Rows from a 3D scene dataset:
□ □ □ □

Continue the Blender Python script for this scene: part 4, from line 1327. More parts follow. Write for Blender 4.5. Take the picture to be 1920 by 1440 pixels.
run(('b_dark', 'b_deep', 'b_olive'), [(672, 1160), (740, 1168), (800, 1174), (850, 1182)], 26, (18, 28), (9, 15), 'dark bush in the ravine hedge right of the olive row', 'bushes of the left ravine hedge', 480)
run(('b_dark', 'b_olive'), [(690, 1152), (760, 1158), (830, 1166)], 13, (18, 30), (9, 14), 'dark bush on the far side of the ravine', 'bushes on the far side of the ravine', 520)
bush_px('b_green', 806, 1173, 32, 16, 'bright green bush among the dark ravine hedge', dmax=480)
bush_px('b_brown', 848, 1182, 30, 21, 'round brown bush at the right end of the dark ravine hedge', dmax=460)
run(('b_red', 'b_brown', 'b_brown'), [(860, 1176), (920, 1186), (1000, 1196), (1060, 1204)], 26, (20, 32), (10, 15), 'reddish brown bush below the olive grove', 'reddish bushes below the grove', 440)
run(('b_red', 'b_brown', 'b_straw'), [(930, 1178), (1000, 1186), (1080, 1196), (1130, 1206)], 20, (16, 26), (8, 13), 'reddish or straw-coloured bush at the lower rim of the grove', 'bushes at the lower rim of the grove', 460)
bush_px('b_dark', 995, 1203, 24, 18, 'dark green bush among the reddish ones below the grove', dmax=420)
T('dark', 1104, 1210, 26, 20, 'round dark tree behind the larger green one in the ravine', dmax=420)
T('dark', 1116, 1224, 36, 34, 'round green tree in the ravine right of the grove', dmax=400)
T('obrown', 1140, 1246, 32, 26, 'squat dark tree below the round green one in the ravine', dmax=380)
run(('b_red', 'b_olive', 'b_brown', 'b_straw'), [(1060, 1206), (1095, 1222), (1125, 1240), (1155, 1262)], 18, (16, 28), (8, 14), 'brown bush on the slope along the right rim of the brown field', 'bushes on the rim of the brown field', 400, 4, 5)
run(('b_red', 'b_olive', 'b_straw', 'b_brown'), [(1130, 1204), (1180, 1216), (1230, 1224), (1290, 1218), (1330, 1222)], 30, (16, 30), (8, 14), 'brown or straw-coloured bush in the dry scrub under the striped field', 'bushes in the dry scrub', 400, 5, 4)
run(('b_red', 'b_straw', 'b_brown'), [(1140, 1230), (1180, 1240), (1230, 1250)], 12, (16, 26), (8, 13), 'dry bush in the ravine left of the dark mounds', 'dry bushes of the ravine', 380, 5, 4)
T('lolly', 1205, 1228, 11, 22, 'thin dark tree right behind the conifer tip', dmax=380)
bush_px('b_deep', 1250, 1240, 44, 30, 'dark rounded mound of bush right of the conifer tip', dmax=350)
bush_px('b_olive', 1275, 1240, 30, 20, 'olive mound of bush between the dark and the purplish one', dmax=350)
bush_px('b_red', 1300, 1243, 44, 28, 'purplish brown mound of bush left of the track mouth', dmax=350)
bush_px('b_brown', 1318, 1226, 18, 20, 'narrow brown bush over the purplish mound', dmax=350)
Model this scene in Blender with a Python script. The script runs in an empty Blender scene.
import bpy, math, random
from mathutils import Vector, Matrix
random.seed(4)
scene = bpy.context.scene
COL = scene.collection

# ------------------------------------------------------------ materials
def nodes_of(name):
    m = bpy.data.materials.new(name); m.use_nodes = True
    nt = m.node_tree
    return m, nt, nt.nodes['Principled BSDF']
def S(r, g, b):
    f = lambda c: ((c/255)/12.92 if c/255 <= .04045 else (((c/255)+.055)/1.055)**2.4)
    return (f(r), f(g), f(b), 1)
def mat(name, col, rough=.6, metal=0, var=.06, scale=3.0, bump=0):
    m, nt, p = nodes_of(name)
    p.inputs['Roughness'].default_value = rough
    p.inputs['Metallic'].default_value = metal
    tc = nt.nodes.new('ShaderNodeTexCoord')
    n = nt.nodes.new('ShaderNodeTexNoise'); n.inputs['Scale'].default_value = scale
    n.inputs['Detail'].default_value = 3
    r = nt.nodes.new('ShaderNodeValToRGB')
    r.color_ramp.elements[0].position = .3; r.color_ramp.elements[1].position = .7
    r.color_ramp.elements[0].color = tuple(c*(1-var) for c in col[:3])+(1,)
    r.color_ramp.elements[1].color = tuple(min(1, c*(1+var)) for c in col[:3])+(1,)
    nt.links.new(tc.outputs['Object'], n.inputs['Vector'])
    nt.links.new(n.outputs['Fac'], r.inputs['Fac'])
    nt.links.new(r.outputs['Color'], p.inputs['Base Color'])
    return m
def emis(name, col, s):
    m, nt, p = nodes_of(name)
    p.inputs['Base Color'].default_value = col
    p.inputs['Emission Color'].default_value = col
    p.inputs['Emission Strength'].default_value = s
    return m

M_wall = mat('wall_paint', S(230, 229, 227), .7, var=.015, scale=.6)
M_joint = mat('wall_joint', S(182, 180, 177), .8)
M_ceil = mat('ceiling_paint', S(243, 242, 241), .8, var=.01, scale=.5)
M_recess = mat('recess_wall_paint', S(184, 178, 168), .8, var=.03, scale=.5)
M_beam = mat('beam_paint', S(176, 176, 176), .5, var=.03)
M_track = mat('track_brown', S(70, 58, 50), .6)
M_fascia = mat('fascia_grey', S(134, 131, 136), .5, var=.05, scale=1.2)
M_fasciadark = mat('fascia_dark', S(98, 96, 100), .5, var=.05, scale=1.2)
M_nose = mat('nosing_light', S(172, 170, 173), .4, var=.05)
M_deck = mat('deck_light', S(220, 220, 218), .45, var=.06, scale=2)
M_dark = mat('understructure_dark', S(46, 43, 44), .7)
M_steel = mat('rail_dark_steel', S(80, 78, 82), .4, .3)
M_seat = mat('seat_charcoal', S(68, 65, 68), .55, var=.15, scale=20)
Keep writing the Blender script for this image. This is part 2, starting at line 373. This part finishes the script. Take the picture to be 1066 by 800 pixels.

□ □ □ □

Task goal: Extract all of the data above and output it character for character.

Result:
Continue the Blender Python script for this scene: part 4, from line 1327. More parts follow. Write for Blender 4.5. Take the picture to be 1920 by 1440 pixels.
run(('b_dark', 'b_deep', 'b_olive'), [(672, 1160), (740, 1168), (800, 1174), (850, 1182)], 26, (18, 28), (9, 15), 'dark bush in the ravine hedge right of the olive row', 'bushes of the left ravine hedge', 480)
run(('b_dark', 'b_olive'), [(690, 1152), (760, 1158), (830, 1166)], 13, (18, 30), (9, 14), 'dark bush on the far side of the ravine', 'bushes on the far side of the ravine', 520)
bush_px('b_green', 806, 1173, 32, 16, 'bright green bush among the dark ravine hedge', dmax=480)
bush_px('b_brown', 848, 1182, 30, 21, 'round brown bush at the right end of the dark ravine hedge', dmax=460)
run(('b_red', 'b_brown', 'b_brown'), [(860, 1176), (920, 1186), (1000, 1196), (1060, 1204)], 26, (20, 32), (10, 15), 'reddish brown bush below the olive grove', 'reddish bushes below the grove', 440)
run(('b_red', 'b_brown', 'b_straw'), [(930, 1178), (1000, 1186), (1080, 1196), (1130, 1206)], 20, (16, 26), (8, 13), 'reddish or straw-coloured bush at the lower rim of the grove', 'bushes at the lower rim of the grove', 460)
bush_px('b_dark', 995, 1203, 24, 18, 'dark green bush among the reddish ones below the grove', dmax=420)
T('dark', 1104, 1210, 26, 20, 'round dark tree behind the larger green one in the ravine', dmax=420)
T('dark', 1116, 1224, 36, 34, 'round green tree in the ravine right of the grove', dmax=400)
T('obrown', 1140, 1246, 32, 26, 'squat dark tree below the round green one in the ravine', dmax=380)
run(('b_red', 'b_olive', 'b_brown', 'b_straw'), [(1060, 1206), (1095, 1222), (1125, 1240), (1155, 1262)], 18, (16, 28), (8, 14), 'brown bush on the slope along the right rim of the brown field', 'bushes on the rim of the brown field', 400, 4, 5)
run(('b_red', 'b_olive', 'b_straw', 'b_brown'), [(1130, 1204), (1180, 1216), (1230, 1224), (1290, 1218), (1330, 1222)], 30, (16, 30), (8, 14), 'brown or straw-coloured bush in the dry scrub under the striped field', 'bushes in the dry scrub', 400, 5, 4)
run(('b_red', 'b_straw', 'b_brown'), [(1140, 1230), (1180, 1240), (1230, 1250)], 12, (16, 26), (8, 13), 'dry bush in the ravine left of the dark mounds', 'dry bushes of the ravine', 380, 5, 4)
T('lolly', 1205, 1228, 11, 22, 'thin dark tree right behind the conifer tip', dmax=380)
bush_px('b_deep', 1250, 1240, 44, 30, 'dark rounded mound of bush right of the conifer tip', dmax=350)
bush_px('b_olive', 1275, 1240, 30, 20, 'olive mound of bush between the dark and the purplish one', dmax=350)
bush_px('b_red', 1300, 1243, 44, 28, 'purplish brown mound of bush left of the track mouth', dmax=350)
bush_px('b_brown', 1318, 1226, 18, 20, 'narrow brown bush over the purplish mound', dmax=350)
Model this scene in Blender with a Python script. The script runs in an empty Blender scene.
import bpy, math, random
from mathutils import Vector, Matrix
random.seed(4)
scene = bpy.context.scene
COL = scene.collection

# ------------------------------------------------------------ materials
def nodes_of(name):
    m = bpy.data.materials.new(name); m.use_nodes = True
    nt = m.node_tree
    return m, nt, nt.nodes['Principled BSDF']
def S(r, g, b):
    f = lambda c: ((c/255)/12.92 if c/255 <= .04045 else (((c/255)+.055)/1.055)**2.4)
    return (f(r), f(g), f(b), 1)
def mat(name, col, rough=.6, metal=0, var=.06, scale=3.0, bump=0):
    m, nt, p = nodes_of(name)
    p.inputs['Roughness'].default_value = rough
    p.inputs['Metallic'].default_value = metal
    tc = nt.nodes.new('ShaderNodeTexCoord')
    n = nt.nodes.new('ShaderNodeTexNoise'); n.inputs['Scale'].default_value = scale
    n.inputs['Detail'].default_value = 3
    r = nt.nodes.new('ShaderNodeValToRGB')
    r.color_ramp.elements[0].position = .3; r.color_ramp.elements[1].position = .7
    r.color_ramp.elements[0].color = tuple(c*(1-var) for c in col[:3])+(1,)
    r.color_ramp.elements[1].color = tuple(min(1, c*(1+var)) for c in col[:3])+(1,)
    nt.links.new(tc.outputs['Object'], n.inputs['Vector'])
    nt.links.new(n.outputs['Fac'], r.inputs['Fac'])
    nt.links.new(r.outputs['Color'], p.inputs['Base Color'])
    return m
def emis(name, col, s):
    m, nt, p = nodes_of(name)
    p.inputs['Base Color'].default_value = col
    p.inputs['Emission Color'].default_value = col
    p.inputs['Emission Strength'].default_value = s
    return m

M_wall = mat('wall_paint', S(230, 229, 227), .7, var=.015, scale=.6)
M_joint = mat('wall_joint', S(182, 180, 177), .8)
M_ceil = mat('ceiling_paint', S(243, 242, 241), .8, var=.01, scale=.5)
M_recess = mat('recess_wall_paint', S(184, 178, 168), .8, var=.03, scale=.5)
M_beam = mat('beam_paint', S(176, 176, 176), .5, var=.03)
M_track = mat('track_brown', S(70, 58, 50), .6)
M_fascia = mat('fascia_grey', S(134, 131, 136), .5, var=.05, scale=1.2)
M_fasciadark = mat('fascia_dark', S(98, 96, 100), .5, var=.05, scale=1.2)
M_nose = mat('nosing_light', S(172, 170, 173), .4, var=.05)
M_deck = mat('deck_light', S(220, 220, 218), .45, var=.06, scale=2)
M_dark = mat('understructure_dark', S(46, 43, 44), .7)
M_steel = mat('rail_dark_steel', S(80, 78, 82), .4, .3)
M_seat = mat('seat_charcoal', S(68, 65, 68), .55, var=.15, scale=20)
Keep writing the Blender script for this image. This is part 2, starting at line 373. This part finishes the script. Take the picture to be 1066 by 800 pixels.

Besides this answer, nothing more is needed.